→ **WORK REQUIRED**: Everything from the first line of the data through the line with "the floor (m)" is to be echoed exactly, minus the pictures.

→ **DATASET EXTRACT**:
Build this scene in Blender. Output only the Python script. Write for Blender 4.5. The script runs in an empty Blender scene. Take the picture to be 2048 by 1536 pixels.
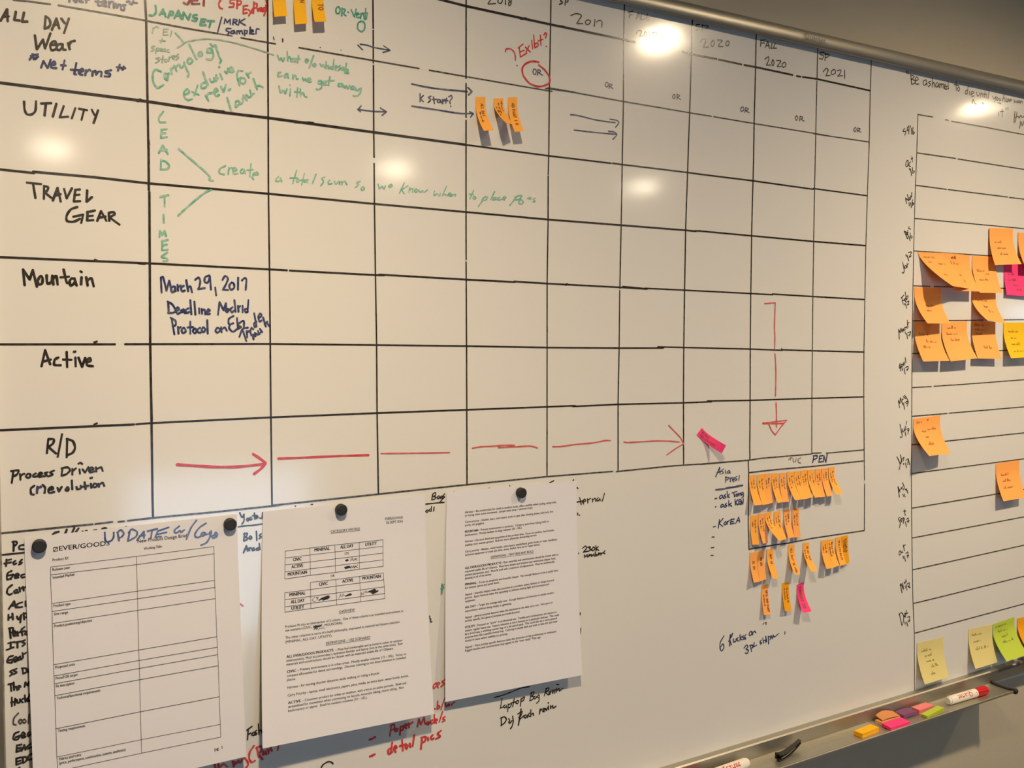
import bpy, bmesh, math, random
from mathutils import Vector, Matrix

S = bpy.context.scene
COL = S.collection
Z0 = 1.6                      # height of the camera's horizon line above the floor (m)

# ------------------------------------------------------------------ camera
F_PX = 1812.988
R3 = ((0.871581070, -0.490250641, -0.000864260),
      (-0.0182211934, -0.0306323637, -0.999364621),
      (0.489912672, 0.871043034, -0.0356315401))       # rows: right, down, forward
CAM = Vector((-0.1457423, -1.0713694, Z0 - 0.0064083))
cam_d = bpy.data.cameras.new('camera')
cam_d.sensor_width = 36.0
cam_d.lens = F_PX / 2048 * 36.0
cam_d.clip_start = 0.02
cam = bpy.data.objects.new('camera', cam_d)
COL.objects.link(cam)
cam.matrix_world = Matrix(((R3[0][0], -R3[1][0], -R3[2][0], CAM.x),
                           (R3[0][1], -R3[1][1], -R3[2][1], CAM.y),
                           (R3[0][2], -R3[1][2], -R3[2][2], CAM.z),
                           (0, 0, 0, 1)))
S.camera = cam

# ------------------------------------------------------------------ world, exposure
W = bpy.data.worlds.new('world'); S.world = W
W.use_nodes = True
bg = W.node_tree.nodes['Background']
bg.inputs['Color'].default_value = (0.50, 0.71, 1.0, 1)
bg.inputs['Strength'].default_value = 7.6
S.view_settings.view_transform = 'Standard'
S.view_settings.look = 'None'
S.view_settings.gamma = 1.0
S.view_settings.use_curve_mapping = False
S.view_settings.exposure = 0.0
LAMP_W = (15.8, 15.8, 15.8, 1.5, 1.5, 1.5)
LAMP_RGB = (1.0, 0.765, 0.49)
CEIL = Z0 + 0.95
LAMPS = [(0.045, -0.957), (1.478, -0.957), (2.913, -0.957), (0.056, -3.25), (1.487, -2.947), (2.79, -2.75)]

# ------------------------------------------------------------------ helpers
def ray(px):
    u = (px[0] - 1024) / F_PX; v = (px[1] - 768) / F_PX
    return Vector((R3[0][k] * u + R3[1][k] * v + R3[2][k] for k in range(3)))

def at_depth(px, d):
    """the point seen at a photo pixel that stands d in front of the board face (y = -d)"""
    D = ray(px); t = (-d - CAM.y) / D.y
    return CAM + D * t

def at_height(px, z):
    D = ray(px); t = (z - CAM.z) / D.z
    return CAM + D * t

def new_mat(name, rgb, rough=0.5, metal=0.0, spec=0.5, coat=0.0, coat_rough=0.1, noise=0.0, nscale=40.0, bump=0.0, bscale=200.0, trans=0.0):
    m = bpy.data.materials.new(name); m.use_nodes = True
    nt = m.node_tree; b = nt.nodes['Principled BSDF']
    b.inputs['Base Color'].default_value = (*rgb, 1)
    b.inputs['Roughness'].default_value = rough
    b.inputs['Metallic'].default_value = metal
    b.inputs['Specular IOR Level'].default_value = spec
    b.inputs['Coat Weight'].default_value = coat
    b.inputs['Coat Roughness'].default_value = coat_rough
    if noise or bump:
        tc = nt.nodes.new('ShaderNodeTexCoord')
    if noise:
        n = nt.nodes.new('ShaderNodeTexNoise'); n.inputs['Scale'].default_value = nscale; n.inputs['Detail'].default_value = 4
        nt.links.new(tc.outputs['Object'], n.inputs['Vector'])
        r = nt.nodes.new('ShaderNodeMix'); r.data_type = 'RGBA'
        r.inputs['A'].default_value = (*[c * (1 - noise) for c in rgb], 1)
        r.inputs['B'].default_value = (*[min(1, c * (1 + noise)) for c in rgb], 1)
        nt.links.new(n.outputs['Fac'], r.inputs['Factor'])
        nt.links.new(r.outputs['Result'], b.inputs['Base Color'])
    if bump:
        n2 = nt.nodes.new('ShaderNodeTexNoise'); n2.inputs['Scale'].default_value = bscale
        nt.links.new(tc.outputs['Object'], n2.inputs['Vector'])
        bp = nt.nodes.new('ShaderNodeBump'); bp.inputs['Strength'].default_value = bump; bp.inputs['Distance'].default_value = 0.001
        nt.links.new(n2.outputs['Fac'], bp.inputs['Height'])
        nt.links.new(bp.outputs['Normal'], b.inputs['Normal'])
    if trans:
        out = nt.nodes['Material Output']
        tr = nt.nodes.new('ShaderNodeBsdfTranslucent'); tr.inputs['Color'].default_value = (*rgb, 1)
        mx = nt.nodes.new('ShaderNodeMixShader'); mx.inputs['Fac'].default_value = trans
        nt.links.new(b.outputs['BSDF'], mx.inputs[1]); nt.links.new(tr.outputs['BSDF'], mx.inputs[2])
        nt.links.new(mx.outputs['Shader'], out.inputs['Surface'])
    return m

def ink_mat(name, rgb, fade, scale=120.0):
    """dry-wipe ink on enamel: the pigment thins out in streaks and shows the white below"""
    m = bpy.data.materials.new(name); m.use_nodes = True
    nt = m.node_tree; b = nt.nodes['Principled BSDF']
    tc = nt.nodes.new('ShaderNodeTexCoord')
    n = nt.nodes.new('ShaderNodeTexNoise'); n.inputs['Scale'].default_value = scale; n.inputs['Detail'].default_value = 3
    nt.links.new(tc.outputs['Object'], n.inputs['Vector'])
    mp = nt.nodes.new('ShaderNodeMapRange')
    mp.inputs['From Min'].default_value = 0.35; mp.inputs['From Max'].default_value = 0.7
    mp.inputs['To Min'].default_value = 0.0; mp.inputs['To Max'].default_value = fade
    nt.links.new(n.outputs['Fac'], mp.inputs['Value'])
    r = nt.nodes.new('ShaderNodeMix'); r.data_type = 'RGBA'
    r.inputs['A'].default_value = (*rgb, 1); r.inputs['B'].default_value = (0.74, 0.73, 0.70, 1)
    nt.links.new(mp.outputs['Result'], r.inputs['Factor'])
    nt.links.new(r.outputs['Result'], b.inputs['Base Color'])
    b.inputs['Roughness'].default_value = 0.2
    return m

M = {}
M['wall'] = new_mat('wall_paint', (0.48, 0.43, 0.325), 0.85, noise=0.03, nscale=30, bump=0.25, bscale=350)
M['ceiling'] = new_mat('ceiling_paint', (0.50, 0.48, 0.44), 0.9)
M['roomwall'] = new_mat('dark_wall_paint', (0.22, 0.21, 0.19), 0.9)
M['floor'] = new_mat('carpet', (0.08, 0.08, 0.085), 0.95, noise=0.25, nscale=90, bump=0.5, bscale=500)
M['board'] = new_mat('white_enamel', (0.74, 0.735, 0.715), 0.10, spec=0.45, coat=0.35, coat_rough=0.26, noise=0.012, nscale=6)
M['metal'] = new_mat('satin_aluminium', (0.47, 0.45, 0.39), 0.40, metal=0.85, noise=0.04, nscale=25)
M['tray'] = new_mat('tray_aluminium', (0.53, 0.51, 0.44), 0.34, metal=0.8, noise=0.05, nscale=25)
M['paper'] = new_mat('copy_paper', (0.785, 0.785, 0.85), 0.75, spec=0.25, noise=0.01, nscale=20, bump=0.5, bscale=16, trans=0.06)
M['print'] = new_mat('toner', (0.018, 0.016, 0.016), 0.55)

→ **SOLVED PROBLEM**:
Build this scene in Blender. Output only the Python script. Write for Blender 4.5. The script runs in an empty Blender scene. Take the picture to be 2048 by 1536 pixels.
import bpy, bmesh, math, random
from mathutils import Vector, Matrix

S = bpy.context.scene
COL = S.collection
Z0 = 1.6                      # height of the camera's horizon line above the floor (m)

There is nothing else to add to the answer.